The country, one of Asia’s biggest per capita consumers, plans to implement a ban on ads for packaged drinks with very high sugar content in a health campaign. The move joins government crackdowns on sugar consumption from Chile to South Africa.
Sugar has become one of the most despised ingredients, thanks to its calorie count and associations with obesity. It’s so reviled that U.S. cities from Philadelphia to Boulder, Colorado, have levied taxes against sugary drinks and companies including PepsiCo (NASDAQ:PEP) Inc. have pledged to cut back. Even chocolatier Hershey Co. has expanded its offerings of products with less sweetener.
As a result, consumption has taken a major hit. The U.S. Department of Agriculture estimates global demand advanced 0.2% in the 2018-2019 season, the smallest year-on-year gain since 2010 and the second-lowest expansion since 1994.
“We’re noticing there’s been a reduction in consumption -- it’s not growing like it used to a while ago,” said Jose Orive, executive director of the International Sugar Organization. “That can be attributed to the war on sugar, sugar taxes and displacement by reformulation by some companies.”
South Africa offers a case study of what can happen to demand, Orive said. The nation has the highest obesity rates in sub-Saharan Africa and in late 2017 signed into a law a tax on sugary drinks. The first year of the new fees brought an “unprecedented” decline in demand for the beverages, Orive said. Fitch Solutions expects a drop of 0.7% in carbonated drinks sales in 2019 in the country, after a slump of 5.1% in 2018.
In 2018, world average per capita consumption of sugar decreased 1.3% to 22.6 kilograms (about 50 pounds), the ISO estimates.
Sugar is one of many industries undergoing seismic changes due to shifts in health standards and perceptions, with many old-guard food companies teetering on the edge of profitability. Kraft Heinz (NASDAQ:KHC) Co., the owner of Jell-O and Oscar Mayer’s Wienermobile, has battled weak results and a writedown, while dairy giant Dean Foods Co. opted to go it alone after concluding a strategic review last month that included options including a sale.

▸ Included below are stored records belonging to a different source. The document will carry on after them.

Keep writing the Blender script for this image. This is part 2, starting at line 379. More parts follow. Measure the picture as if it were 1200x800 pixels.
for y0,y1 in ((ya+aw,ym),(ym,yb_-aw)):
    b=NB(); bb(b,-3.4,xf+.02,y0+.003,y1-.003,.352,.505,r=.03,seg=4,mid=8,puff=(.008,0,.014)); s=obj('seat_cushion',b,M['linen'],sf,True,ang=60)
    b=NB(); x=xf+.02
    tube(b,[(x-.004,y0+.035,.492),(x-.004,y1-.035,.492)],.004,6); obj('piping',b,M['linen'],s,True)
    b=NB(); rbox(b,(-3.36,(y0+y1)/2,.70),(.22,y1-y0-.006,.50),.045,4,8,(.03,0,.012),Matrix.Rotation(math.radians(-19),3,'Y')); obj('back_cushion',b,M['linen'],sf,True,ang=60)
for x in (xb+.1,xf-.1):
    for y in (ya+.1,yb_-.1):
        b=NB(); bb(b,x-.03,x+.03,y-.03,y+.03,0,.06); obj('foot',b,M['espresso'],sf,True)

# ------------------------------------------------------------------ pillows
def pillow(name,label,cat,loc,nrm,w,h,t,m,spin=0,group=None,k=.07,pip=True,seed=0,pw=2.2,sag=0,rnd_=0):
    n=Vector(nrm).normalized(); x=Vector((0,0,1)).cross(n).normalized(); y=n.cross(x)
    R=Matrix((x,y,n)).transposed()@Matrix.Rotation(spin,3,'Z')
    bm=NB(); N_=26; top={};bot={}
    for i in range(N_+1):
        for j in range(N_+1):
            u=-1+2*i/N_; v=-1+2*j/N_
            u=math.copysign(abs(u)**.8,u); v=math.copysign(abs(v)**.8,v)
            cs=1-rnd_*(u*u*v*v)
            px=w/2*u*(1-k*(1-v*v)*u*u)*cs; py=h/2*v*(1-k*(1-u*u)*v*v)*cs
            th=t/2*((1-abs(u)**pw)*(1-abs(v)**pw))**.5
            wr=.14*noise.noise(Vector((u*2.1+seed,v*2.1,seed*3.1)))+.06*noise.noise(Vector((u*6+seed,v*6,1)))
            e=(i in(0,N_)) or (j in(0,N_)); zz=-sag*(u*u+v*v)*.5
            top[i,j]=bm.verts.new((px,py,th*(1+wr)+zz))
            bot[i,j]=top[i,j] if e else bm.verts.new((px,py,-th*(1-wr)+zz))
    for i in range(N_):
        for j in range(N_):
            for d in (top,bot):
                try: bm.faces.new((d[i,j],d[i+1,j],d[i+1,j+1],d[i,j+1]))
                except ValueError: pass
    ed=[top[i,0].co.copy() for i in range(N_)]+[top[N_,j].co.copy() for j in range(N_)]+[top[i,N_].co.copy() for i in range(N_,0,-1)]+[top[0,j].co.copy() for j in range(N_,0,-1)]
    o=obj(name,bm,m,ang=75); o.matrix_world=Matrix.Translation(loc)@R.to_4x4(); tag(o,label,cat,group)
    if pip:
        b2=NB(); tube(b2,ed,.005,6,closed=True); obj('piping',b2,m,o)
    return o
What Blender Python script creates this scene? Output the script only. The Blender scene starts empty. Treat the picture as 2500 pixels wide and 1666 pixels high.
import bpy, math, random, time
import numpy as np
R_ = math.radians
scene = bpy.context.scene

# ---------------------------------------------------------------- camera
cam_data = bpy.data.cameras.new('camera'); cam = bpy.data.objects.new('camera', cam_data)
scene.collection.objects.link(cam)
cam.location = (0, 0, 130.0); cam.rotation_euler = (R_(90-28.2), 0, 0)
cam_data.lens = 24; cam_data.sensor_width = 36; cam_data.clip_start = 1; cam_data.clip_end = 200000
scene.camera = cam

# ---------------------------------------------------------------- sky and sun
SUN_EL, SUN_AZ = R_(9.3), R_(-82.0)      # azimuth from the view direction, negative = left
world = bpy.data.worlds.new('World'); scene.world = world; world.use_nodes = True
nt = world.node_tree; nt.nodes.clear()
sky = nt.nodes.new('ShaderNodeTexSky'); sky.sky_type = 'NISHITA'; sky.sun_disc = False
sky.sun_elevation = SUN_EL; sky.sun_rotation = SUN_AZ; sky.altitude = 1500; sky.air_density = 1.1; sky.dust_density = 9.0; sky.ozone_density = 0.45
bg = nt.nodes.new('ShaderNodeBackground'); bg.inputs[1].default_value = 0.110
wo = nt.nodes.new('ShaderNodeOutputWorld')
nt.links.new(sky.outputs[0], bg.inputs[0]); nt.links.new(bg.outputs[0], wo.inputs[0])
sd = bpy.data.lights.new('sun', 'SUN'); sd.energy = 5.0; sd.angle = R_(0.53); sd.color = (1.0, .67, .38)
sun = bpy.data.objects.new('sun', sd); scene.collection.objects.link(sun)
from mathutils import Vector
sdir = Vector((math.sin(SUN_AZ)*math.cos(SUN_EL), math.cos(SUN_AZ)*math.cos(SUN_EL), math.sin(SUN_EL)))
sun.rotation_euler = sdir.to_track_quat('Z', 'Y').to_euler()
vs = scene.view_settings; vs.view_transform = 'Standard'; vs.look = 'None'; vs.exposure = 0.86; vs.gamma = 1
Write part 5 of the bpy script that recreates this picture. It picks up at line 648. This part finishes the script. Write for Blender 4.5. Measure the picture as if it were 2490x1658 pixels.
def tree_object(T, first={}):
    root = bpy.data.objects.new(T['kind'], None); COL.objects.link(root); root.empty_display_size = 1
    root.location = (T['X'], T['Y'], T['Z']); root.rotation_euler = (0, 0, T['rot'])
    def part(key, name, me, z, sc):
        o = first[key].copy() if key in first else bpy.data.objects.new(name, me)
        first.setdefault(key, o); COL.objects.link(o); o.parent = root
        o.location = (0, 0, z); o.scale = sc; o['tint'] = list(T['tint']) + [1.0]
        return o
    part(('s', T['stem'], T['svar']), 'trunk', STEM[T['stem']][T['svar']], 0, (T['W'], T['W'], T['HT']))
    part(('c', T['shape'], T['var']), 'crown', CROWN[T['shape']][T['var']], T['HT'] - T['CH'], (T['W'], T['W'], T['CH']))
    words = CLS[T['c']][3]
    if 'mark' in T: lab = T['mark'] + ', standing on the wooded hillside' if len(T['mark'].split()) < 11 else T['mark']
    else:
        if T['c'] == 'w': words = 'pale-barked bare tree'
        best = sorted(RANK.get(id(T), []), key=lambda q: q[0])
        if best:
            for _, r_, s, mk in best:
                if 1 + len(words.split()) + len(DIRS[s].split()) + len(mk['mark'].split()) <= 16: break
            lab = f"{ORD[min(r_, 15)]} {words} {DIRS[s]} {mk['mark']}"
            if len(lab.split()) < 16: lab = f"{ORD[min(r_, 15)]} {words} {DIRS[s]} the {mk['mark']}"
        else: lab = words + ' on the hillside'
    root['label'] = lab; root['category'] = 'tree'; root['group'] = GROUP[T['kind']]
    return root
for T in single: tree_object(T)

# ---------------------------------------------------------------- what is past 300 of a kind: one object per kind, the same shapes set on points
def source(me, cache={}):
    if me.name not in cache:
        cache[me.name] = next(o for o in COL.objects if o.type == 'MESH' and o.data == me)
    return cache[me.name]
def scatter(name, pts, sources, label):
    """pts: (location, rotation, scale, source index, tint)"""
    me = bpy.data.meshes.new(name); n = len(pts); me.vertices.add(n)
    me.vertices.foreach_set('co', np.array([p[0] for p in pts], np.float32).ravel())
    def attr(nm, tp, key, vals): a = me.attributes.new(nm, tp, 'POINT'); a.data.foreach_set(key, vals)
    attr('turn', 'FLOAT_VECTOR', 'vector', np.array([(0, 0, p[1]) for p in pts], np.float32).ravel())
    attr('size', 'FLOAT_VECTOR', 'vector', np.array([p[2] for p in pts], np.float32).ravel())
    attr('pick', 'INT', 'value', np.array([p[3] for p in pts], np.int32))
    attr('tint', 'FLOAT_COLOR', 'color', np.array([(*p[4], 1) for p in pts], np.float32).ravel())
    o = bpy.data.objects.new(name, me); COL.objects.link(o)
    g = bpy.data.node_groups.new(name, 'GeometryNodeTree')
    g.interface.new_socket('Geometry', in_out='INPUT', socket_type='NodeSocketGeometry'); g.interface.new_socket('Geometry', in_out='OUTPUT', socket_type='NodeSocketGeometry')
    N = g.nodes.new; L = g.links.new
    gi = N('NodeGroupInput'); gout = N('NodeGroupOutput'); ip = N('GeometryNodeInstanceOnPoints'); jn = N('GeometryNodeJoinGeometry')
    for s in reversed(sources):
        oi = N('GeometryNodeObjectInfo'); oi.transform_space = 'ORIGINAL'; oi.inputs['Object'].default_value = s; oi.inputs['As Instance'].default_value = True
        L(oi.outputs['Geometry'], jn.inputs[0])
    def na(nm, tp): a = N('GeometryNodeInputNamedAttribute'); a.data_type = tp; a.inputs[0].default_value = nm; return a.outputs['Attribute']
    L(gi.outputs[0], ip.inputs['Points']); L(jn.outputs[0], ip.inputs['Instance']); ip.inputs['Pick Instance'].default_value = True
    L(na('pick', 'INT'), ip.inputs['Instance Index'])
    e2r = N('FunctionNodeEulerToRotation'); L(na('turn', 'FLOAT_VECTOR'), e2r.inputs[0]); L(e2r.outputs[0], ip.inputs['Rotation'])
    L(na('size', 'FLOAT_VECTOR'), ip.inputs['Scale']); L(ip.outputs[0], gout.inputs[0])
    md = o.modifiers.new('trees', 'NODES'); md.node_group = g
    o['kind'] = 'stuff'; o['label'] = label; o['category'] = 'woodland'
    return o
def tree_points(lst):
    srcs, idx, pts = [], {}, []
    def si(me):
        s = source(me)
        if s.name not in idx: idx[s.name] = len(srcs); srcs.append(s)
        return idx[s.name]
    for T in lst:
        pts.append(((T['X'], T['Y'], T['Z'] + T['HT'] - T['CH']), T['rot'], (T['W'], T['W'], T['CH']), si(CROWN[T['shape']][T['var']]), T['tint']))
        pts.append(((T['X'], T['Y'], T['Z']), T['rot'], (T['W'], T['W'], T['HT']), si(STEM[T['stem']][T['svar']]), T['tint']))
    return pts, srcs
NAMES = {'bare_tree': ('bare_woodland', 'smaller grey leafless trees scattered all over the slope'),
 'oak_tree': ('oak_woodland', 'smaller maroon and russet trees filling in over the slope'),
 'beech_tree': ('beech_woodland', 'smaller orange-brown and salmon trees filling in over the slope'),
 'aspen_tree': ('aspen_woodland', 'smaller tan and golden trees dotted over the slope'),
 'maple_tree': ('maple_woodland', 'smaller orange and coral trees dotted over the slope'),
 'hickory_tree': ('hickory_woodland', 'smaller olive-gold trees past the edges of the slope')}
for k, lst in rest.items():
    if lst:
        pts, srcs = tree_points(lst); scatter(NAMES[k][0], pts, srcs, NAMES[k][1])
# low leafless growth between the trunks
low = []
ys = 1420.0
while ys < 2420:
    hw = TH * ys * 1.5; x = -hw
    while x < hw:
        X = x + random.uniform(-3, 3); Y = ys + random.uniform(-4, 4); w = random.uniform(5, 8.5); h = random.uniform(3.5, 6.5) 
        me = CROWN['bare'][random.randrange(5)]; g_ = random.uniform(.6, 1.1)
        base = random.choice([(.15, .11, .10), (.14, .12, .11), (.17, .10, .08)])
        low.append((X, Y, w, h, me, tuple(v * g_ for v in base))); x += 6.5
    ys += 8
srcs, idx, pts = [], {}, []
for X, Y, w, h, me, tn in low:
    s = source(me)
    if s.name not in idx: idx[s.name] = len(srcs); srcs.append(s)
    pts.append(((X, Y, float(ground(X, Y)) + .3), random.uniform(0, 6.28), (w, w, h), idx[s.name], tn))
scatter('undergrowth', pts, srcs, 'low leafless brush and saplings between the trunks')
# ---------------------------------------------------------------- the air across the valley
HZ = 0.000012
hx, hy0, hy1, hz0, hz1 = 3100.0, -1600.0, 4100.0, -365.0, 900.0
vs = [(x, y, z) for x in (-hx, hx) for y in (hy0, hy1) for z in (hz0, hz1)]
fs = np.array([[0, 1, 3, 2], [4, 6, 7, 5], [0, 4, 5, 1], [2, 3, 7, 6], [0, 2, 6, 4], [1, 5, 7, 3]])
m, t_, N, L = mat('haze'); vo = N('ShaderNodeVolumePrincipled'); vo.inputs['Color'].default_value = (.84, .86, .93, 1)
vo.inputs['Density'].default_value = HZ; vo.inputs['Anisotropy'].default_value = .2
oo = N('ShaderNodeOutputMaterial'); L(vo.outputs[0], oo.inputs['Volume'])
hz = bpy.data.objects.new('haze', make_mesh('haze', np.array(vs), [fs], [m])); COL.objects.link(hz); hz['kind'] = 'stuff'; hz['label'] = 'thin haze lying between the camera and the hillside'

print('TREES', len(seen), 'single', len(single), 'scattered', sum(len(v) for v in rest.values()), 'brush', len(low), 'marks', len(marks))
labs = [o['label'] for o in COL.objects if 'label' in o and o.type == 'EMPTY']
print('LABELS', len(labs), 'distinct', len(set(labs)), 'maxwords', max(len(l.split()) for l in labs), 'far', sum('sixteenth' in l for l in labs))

“Social media has changed the way consumers perceive and think about food,” said Pablo Sherwell, head of agribusiness research for North America at Rabobank International. It has “become their reference point when it comes to diets and food nutrition. Scientists and nutritionists are not any more the reference point,” he said.
For sugar, demand concerns have helped to drive futures in New York more than 6% lower over the past 12 months. In addition to taxes, an increase in labeling laws -- like those planned in Singapore -- also add to negative consumer perceptions. The industry needs to fight back to show sugar’s role in a healthy diet, Orive said.
“The industry must improve its communications initiatives and strengthen their messaging, based on sound, internationally recognized scientific evidence,” he said. “If people don’t speak out, there will be progressive erosion in consumption, and that will be reflected in the prices.”